In the rapidly evolving landscape of software engineering, the demand for robust and secure systems has become increasingly critical. This is especially true for self-adaptive systems due to their complexity and the dynamic environments in which they operate. To address this issue, we designed and developed the SAFT-GT toolchain that tackles the multifaceted challenges associated with ensuring both safety and security. This paper provides a comprehensive description of the toolchain's architecture and functionalities, including the Attack-Fault Trees generation and model combination approaches. We emphasize the toolchain's ability to integrate seamlessly with existing systems, allowing for enhanced safety and security analyses without requiring extensive modifications and domain knowledge. Our proposed approach can address evolving security threats, including both known vulnerabilities and emerging attack vectors that could compromise the system. As a use case for the toolchain, we integrate it into the feedback loop of self-adaptive systems. Finally, to validate the practical applicability of the toolchain, we conducted an extensive user study involving domain experts, whose insights and feedback underscore the toolchain's relevance and usability in real-world scenarios. Our findings demonstrate the toolchain's effectiveness in real-world applications while highlighting areas for future improvements. The toolchain and associated resources are available in an open-source repository to promote reproducibility and encourage further research in this field.

Editorial analysis

A structured set of objections, weighed in public.

Desk editor's note, referee report, simulated authors' rebuttal, and a circularity audit. Tearing a paper down is the easy half of reading it; the pith above is the substance, this is the friction.

Referee Report

1 major / 2 minor

Summary. The paper introduces the SAFT-GT toolchain for generating and combining Attack-Fault Trees to jointly address safety and security in complex self-adaptive systems. It describes the toolchain architecture, model combination methods, claims of seamless integration with existing systems without extensive modifications, handling of known and emerging threats, use within feedback loops, and validation via an extensive user study with domain experts. The toolchain and resources are released as open-source to support reproducibility.

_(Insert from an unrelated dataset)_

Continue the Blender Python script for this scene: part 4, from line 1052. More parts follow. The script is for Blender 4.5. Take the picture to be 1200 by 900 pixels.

Significance. If the empirical claims hold, the work offers a model-based method to bridge safety and security analyses in dynamic systems, addressing a practical need in software engineering. The open-source release of the toolchain is a clear strength that enables reproducibility and further research.

major comments (1)
  1. [§5 (User Study and Validation)] §5 (User Study and Validation): The central claim that the toolchain demonstrates effectiveness and usability in real-world scenarios rests on an 'extensive user study involving domain experts' whose feedback 'underscore[s] the toolchain's relevance and usability.' However, the manuscript reports no participant count, selection criteria, survey instrument, quantitative metrics (e.g., SUS scores, effort reduction, threat coverage), statistical analysis, or comparison to baselines. This absence prevents assessment of whether the study supplies measurable evidence supporting the headline claims.
minor comments (2)
  1. [Abstract] Abstract: The repeated assertion of 'effectiveness in real-world applications' is not accompanied by any concrete outcome metrics from the user study.
  2. [Introduction and §3] The claim of 'seamless' integration 'without requiring extensive modifications and domain knowledge' (Introduction and §3) would benefit from a concrete example or integration effort measurement to make the assertion falsifiable.

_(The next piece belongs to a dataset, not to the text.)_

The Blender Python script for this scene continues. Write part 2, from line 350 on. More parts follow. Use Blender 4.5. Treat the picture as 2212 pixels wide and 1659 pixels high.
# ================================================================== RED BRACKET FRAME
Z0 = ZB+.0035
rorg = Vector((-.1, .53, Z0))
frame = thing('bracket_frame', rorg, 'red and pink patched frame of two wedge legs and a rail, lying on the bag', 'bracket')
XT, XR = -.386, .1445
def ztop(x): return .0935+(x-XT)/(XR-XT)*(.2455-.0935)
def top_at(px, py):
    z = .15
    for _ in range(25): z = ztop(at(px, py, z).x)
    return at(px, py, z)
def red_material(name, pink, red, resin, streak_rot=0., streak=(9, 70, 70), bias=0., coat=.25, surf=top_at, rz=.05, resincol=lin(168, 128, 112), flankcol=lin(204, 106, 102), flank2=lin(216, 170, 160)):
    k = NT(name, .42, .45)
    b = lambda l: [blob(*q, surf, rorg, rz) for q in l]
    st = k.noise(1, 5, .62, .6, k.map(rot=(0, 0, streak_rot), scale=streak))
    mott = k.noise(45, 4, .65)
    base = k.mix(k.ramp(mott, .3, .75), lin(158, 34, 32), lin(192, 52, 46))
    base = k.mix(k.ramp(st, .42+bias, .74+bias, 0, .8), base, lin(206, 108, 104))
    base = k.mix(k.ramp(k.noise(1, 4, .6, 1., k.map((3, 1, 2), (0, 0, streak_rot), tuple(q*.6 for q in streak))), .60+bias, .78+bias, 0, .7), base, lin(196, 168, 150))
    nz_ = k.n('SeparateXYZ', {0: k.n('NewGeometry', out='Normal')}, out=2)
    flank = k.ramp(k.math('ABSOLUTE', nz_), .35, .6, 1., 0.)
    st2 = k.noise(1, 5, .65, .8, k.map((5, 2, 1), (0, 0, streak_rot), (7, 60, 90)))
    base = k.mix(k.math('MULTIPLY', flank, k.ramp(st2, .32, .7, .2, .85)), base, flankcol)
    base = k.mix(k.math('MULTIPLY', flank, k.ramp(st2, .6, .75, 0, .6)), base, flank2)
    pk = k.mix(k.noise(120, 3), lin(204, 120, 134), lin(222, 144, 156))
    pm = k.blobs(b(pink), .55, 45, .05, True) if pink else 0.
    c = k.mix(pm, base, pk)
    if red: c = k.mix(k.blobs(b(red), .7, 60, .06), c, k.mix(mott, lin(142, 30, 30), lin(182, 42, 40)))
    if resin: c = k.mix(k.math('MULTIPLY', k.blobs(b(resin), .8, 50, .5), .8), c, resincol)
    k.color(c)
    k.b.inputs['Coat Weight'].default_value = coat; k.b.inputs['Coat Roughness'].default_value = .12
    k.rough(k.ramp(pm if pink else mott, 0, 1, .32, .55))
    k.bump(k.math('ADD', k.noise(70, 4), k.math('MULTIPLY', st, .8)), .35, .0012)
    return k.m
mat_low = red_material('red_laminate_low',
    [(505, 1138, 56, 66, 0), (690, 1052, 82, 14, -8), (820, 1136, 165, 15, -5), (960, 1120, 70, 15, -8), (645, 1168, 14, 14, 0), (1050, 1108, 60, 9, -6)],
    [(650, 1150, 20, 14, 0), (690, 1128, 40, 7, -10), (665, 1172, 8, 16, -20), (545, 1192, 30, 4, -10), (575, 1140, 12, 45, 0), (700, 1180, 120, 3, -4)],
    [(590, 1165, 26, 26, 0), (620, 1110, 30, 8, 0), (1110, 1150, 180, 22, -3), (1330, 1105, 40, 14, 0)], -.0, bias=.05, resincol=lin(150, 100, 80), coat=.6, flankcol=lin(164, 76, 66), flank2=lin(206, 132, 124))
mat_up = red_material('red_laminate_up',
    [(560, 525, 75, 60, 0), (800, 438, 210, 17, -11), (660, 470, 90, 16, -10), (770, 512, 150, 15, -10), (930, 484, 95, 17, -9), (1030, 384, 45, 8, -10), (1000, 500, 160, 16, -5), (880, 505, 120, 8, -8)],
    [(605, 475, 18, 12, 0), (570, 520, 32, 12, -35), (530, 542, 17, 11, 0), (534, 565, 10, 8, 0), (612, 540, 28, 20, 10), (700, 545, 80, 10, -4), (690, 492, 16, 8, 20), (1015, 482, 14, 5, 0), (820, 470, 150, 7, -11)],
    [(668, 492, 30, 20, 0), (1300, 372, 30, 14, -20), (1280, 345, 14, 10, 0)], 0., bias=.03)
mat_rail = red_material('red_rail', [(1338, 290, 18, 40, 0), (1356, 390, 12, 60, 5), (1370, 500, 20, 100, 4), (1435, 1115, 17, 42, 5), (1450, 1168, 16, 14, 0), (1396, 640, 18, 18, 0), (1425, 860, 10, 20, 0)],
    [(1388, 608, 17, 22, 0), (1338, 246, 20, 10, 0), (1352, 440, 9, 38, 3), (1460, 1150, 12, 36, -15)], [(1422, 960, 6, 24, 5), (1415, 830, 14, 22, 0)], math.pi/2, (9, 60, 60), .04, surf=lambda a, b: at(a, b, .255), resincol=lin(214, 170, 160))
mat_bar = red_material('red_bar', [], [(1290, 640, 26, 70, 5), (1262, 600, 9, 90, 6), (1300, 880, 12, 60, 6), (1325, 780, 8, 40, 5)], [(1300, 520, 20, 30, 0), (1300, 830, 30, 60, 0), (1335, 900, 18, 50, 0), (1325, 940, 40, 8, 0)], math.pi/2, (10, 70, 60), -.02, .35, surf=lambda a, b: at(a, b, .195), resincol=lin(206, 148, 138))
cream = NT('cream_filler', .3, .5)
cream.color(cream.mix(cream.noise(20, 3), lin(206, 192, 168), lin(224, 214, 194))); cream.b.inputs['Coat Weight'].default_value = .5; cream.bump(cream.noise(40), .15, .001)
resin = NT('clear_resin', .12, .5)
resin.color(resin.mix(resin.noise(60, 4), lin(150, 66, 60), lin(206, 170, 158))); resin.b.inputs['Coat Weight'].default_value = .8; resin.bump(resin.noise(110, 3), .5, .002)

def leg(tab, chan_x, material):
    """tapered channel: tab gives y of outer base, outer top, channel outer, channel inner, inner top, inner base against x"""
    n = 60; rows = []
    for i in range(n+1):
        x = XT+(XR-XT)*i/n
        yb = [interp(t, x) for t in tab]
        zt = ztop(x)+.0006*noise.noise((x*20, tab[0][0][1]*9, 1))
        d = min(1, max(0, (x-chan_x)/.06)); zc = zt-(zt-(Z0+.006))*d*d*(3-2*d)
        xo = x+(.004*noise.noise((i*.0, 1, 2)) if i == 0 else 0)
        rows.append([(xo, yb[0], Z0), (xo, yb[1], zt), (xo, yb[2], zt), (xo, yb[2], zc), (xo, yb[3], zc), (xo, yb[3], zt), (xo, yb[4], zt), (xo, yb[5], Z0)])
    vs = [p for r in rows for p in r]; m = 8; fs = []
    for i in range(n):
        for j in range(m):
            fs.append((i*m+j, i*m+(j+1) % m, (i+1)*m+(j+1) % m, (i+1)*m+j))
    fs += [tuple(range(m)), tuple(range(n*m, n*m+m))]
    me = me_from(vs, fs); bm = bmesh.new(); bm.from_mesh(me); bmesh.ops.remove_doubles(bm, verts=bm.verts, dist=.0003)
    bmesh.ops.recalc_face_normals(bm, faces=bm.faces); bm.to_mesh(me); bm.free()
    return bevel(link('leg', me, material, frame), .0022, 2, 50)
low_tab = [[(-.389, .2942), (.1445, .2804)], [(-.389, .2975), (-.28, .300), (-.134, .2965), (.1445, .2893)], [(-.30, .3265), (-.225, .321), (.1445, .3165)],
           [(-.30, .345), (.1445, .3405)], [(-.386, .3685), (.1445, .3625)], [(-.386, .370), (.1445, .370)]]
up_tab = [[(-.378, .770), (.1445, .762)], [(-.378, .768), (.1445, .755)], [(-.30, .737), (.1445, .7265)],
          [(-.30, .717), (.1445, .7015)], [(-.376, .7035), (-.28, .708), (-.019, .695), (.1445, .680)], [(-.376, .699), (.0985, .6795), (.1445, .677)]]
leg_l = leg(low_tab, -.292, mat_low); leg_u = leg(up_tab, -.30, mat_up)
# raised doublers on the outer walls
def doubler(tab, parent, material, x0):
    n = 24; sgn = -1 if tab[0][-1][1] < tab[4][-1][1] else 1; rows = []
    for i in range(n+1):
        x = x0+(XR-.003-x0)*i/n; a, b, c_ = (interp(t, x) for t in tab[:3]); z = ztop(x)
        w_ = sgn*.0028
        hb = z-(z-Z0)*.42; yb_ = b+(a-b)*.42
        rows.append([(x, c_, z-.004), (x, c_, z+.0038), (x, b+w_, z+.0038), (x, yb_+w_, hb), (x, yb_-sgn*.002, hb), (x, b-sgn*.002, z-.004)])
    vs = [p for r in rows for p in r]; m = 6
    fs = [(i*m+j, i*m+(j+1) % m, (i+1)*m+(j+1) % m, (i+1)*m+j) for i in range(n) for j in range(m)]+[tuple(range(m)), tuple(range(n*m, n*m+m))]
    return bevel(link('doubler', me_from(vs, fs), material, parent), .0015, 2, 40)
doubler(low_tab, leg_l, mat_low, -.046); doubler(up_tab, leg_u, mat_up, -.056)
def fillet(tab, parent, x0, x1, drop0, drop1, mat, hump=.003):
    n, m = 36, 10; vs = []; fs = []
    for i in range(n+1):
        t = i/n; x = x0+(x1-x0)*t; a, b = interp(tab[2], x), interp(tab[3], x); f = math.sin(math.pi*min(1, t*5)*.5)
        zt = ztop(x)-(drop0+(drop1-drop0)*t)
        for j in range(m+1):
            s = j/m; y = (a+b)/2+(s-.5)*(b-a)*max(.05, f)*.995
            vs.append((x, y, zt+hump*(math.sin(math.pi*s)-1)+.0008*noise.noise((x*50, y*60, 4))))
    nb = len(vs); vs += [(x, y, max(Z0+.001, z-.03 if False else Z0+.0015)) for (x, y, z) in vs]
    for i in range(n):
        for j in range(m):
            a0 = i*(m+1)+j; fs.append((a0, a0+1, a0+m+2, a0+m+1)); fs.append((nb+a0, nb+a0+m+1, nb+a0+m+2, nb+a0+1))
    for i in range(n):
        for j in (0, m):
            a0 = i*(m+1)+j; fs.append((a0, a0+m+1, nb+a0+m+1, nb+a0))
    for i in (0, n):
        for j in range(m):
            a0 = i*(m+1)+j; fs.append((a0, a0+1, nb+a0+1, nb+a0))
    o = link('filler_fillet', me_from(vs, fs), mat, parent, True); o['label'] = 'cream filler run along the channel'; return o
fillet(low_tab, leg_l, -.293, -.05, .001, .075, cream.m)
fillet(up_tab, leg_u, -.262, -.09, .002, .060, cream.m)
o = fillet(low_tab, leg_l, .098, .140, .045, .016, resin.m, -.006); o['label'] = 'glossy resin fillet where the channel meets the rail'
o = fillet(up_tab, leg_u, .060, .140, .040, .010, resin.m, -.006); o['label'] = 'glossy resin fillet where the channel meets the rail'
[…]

Simulated Author's Rebuttal

1 responses · 0 unresolved

We thank the referee for their thorough review and constructive feedback. We address the single major comment below and confirm that we will revise the manuscript to incorporate the requested details on the user study.

read point-by-point responses
  1. Referee: [§5 (User Study and Validation)] §5 (User Study and Validation): The central claim that the toolchain demonstrates effectiveness and usability in real-world scenarios rests on an 'extensive user study involving domain experts' whose feedback 'underscore[s] the toolchain's relevance and usability.' However, the manuscript reports no participant count, selection criteria, survey instrument, quantitative metrics (e.g., SUS scores, effort reduction, threat coverage), statistical analysis, or comparison to baselines. This absence prevents assessment of whether the study supplies measurable evidence supporting the headline claims.

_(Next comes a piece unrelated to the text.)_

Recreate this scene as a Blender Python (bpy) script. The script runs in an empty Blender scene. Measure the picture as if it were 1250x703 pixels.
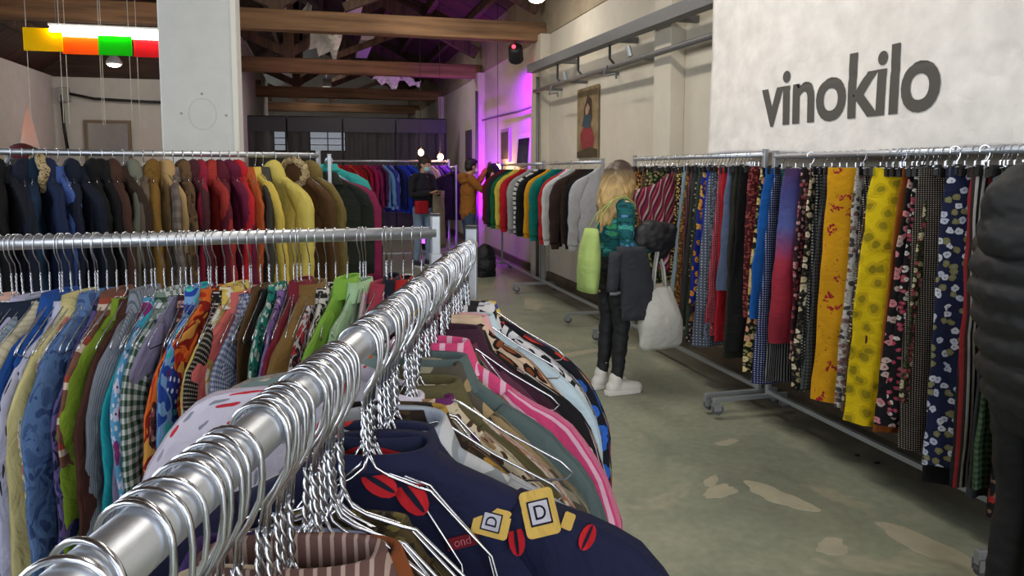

    Authors: We agree that the original manuscript's description of the user study was insufficiently detailed. While the study was conducted with domain experts and generated both qualitative and quantitative feedback, the submission focused primarily on the toolchain architecture and omitted the methodological specifics. In the revised manuscript we will expand §5 to report participant count and demographics, selection criteria, the survey instrument and administration procedure, quantitative metrics (including SUS scores, perceived effort reduction, and threat coverage), appropriate statistical summaries, and any baseline comparisons performed. These additions will be supported by the study data we collected and will enable readers to assess the evidence for our claims. revision: yes

Circularity Check

0 steps flagged

No circularity; tool description and external validation are self-contained

full rationale

The paper presents the design, architecture, and integration of the SAFT-GT toolchain for safety-security analysis in self-adaptive systems, followed by validation through an external user study with domain experts. No mathematical derivations, equations, fitted parameters, or predictions appear in the provided text. Claims rest on descriptive content and cited external feedback rather than reducing to self-definitions, self-citations, or renamings. The central assertions are therefore independent of the paper's own inputs.

Axiom & Free-Parameter Ledger

0 free parameters · 0 axioms · 0 invented entities

The paper is an engineering tool-description contribution with no mathematical derivations, fitted parameters, or new postulated entities. It relies on standard concepts from safety engineering, security analysis, and model-based systems engineering.